Given task = Below is a listing; copy all of it exactly.

Source excerpt =
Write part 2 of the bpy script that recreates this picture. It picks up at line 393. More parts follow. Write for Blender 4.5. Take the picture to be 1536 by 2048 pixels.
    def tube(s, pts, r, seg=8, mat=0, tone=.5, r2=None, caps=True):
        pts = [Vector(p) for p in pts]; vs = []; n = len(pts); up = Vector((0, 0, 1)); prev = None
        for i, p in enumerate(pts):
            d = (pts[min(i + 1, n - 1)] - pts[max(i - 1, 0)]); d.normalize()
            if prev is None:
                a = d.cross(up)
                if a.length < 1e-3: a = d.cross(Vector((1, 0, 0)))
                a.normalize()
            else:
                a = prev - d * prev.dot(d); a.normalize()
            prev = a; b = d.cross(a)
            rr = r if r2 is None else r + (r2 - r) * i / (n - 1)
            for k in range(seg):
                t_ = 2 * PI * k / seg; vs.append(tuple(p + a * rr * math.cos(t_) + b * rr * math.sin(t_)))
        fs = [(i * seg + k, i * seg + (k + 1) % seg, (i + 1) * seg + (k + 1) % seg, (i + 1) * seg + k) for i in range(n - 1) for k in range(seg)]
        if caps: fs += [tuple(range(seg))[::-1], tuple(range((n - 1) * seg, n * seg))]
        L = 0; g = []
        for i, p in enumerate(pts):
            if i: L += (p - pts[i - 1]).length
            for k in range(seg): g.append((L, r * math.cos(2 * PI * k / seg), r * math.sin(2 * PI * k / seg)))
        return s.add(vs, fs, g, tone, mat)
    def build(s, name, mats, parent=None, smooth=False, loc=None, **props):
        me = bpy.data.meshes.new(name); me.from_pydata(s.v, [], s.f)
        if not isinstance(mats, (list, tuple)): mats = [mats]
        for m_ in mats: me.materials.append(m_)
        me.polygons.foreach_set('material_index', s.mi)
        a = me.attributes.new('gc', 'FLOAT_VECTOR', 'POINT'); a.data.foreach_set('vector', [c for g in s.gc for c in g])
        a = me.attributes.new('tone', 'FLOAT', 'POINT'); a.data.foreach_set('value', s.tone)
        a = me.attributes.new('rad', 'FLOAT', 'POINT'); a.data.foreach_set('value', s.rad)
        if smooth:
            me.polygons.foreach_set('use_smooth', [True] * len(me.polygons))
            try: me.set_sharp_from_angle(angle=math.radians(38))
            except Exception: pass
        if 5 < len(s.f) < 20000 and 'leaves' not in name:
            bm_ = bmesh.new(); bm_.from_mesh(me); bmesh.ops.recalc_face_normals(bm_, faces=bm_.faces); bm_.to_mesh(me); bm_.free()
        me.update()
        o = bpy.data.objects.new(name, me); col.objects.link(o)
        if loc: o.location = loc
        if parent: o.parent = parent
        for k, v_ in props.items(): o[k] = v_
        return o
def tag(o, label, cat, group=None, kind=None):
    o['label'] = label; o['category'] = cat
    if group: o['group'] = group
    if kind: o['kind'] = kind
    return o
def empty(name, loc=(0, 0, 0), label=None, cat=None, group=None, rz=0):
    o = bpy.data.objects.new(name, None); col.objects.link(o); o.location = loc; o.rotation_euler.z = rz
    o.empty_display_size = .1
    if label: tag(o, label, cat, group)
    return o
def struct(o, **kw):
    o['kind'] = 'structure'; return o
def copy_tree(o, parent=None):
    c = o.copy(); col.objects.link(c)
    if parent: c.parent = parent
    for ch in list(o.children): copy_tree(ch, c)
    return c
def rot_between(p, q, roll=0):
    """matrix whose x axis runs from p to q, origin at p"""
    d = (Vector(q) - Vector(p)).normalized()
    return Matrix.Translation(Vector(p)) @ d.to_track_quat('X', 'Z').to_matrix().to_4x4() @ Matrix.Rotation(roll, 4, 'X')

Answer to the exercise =
Write part 2 of the bpy script that recreates this picture. It picks up at line 393. More parts follow. Write for Blender 4.5. Take the picture to be 1536 by 2048 pixels.
    def tube(s, pts, r, seg=8, mat=0, tone=.5, r2=None, caps=True):
        pts = [Vector(p) for p in pts]; vs = []; n = len(pts); up = Vector((0, 0, 1)); prev = None
        for i, p in enumerate(pts):
            d = (pts[min(i + 1, n - 1)] - pts[max(i - 1, 0)]); d.normalize()
            if prev is None:
                a = d.cross(up)
                if a.length < 1e-3: a = d.cross(Vector((1, 0, 0)))
                a.normalize()
            else:
                a = prev - d * prev.dot(d); a.normalize()
            prev = a; b = d.cross(a)
            rr = r if r2 is None else r + (r2 - r) * i / (n - 1)
            for k in range(seg):
                t_ = 2 * PI * k / seg; vs.append(tuple(p + a * rr * math.cos(t_) + b * rr * math.sin(t_)))
        fs = [(i * seg + k, i * seg + (k + 1) % seg, (i + 1) * seg + (k + 1) % seg, (i + 1) * seg + k) for i in range(n - 1) for k in range(seg)]
        if caps: fs += [tuple(range(seg))[::-1], tuple(range((n - 1) * seg, n * seg))]
        L = 0; g = []
        for i, p in enumerate(pts):
            if i: L += (p - pts[i - 1]).length
            for k in range(seg): g.append((L, r * math.cos(2 * PI * k / seg), r * math.sin(2 * PI * k / seg)))
        return s.add(vs, fs, g, tone, mat)
    def build(s, name, mats, parent=None, smooth=False, loc=None, **props):
        me = bpy.data.meshes.new(name); me.from_pydata(s.v, [], s.f)
        if not isinstance(mats, (list, tuple)): mats = [mats]
        for m_ in mats: me.materials.append(m_)
        me.polygons.foreach_set('material_index', s.mi)
        a = me.attributes.new('gc', 'FLOAT_VECTOR', 'POINT'); a.data.foreach_set('vector', [c for g in s.gc for c in g])
        a = me.attributes.new('tone', 'FLOAT', 'POINT'); a.data.foreach_set('value', s.tone)
        a = me.attributes.new('rad', 'FLOAT', 'POINT'); a.data.foreach_set('value', s.rad)
        if smooth:
            me.polygons.foreach_set('use_smooth', [True] * len(me.polygons))
            try: me.set_sharp_from_angle(angle=math.radians(38))
            except Exception: pass
        if 5 < len(s.f) < 20000 and 'leaves' not in name:
            bm_ = bmesh.new(); bm_.from_mesh(me); bmesh.ops.recalc_face_normals(bm_, faces=bm_.faces); bm_.to_mesh(me); bm_.free()
        me.update()
        o = bpy.data.objects.new(name, me); col.objects.link(o)
        if loc: o.location = loc
        if parent: o.parent = parent
        for k, v_ in props.items(): o[k] = v_
        return o
def tag(o, label, cat, group=None, kind=None):
    o['label'] = label; o['category'] = cat
    if group: o['group'] = group
    if kind: o['kind'] = kind
    return o
def empty(name, loc=(0, 0, 0), label=None, cat=None, group=None, rz=0):
    o = bpy.data.objects.new(name, None); col.objects.link(o); o.location = loc; o.rotation_euler.z = rz
    o.empty_display_size = .1
    if label: tag(o, label, cat, group)
    return o
def struct(o, **kw):
    o['kind'] = 'structure'; return o
def copy_tree(o, parent=None):
    c = o.copy(); col.objects.link(c)
    if parent: c.parent = parent
    for ch in list(o.children): copy_tree(ch, c)
    return c
def rot_between(p, q, roll=0):
    """matrix whose x axis runs from p to q, origin at p"""
    d = (Vector(q) - Vector(p)).normalized()
    return Matrix.Translation(Vector(p)) @ d.to_track_quat('X', 'Z').to_matrix().to_4x4() @ Matrix.Rotation(roll, 4, 'X')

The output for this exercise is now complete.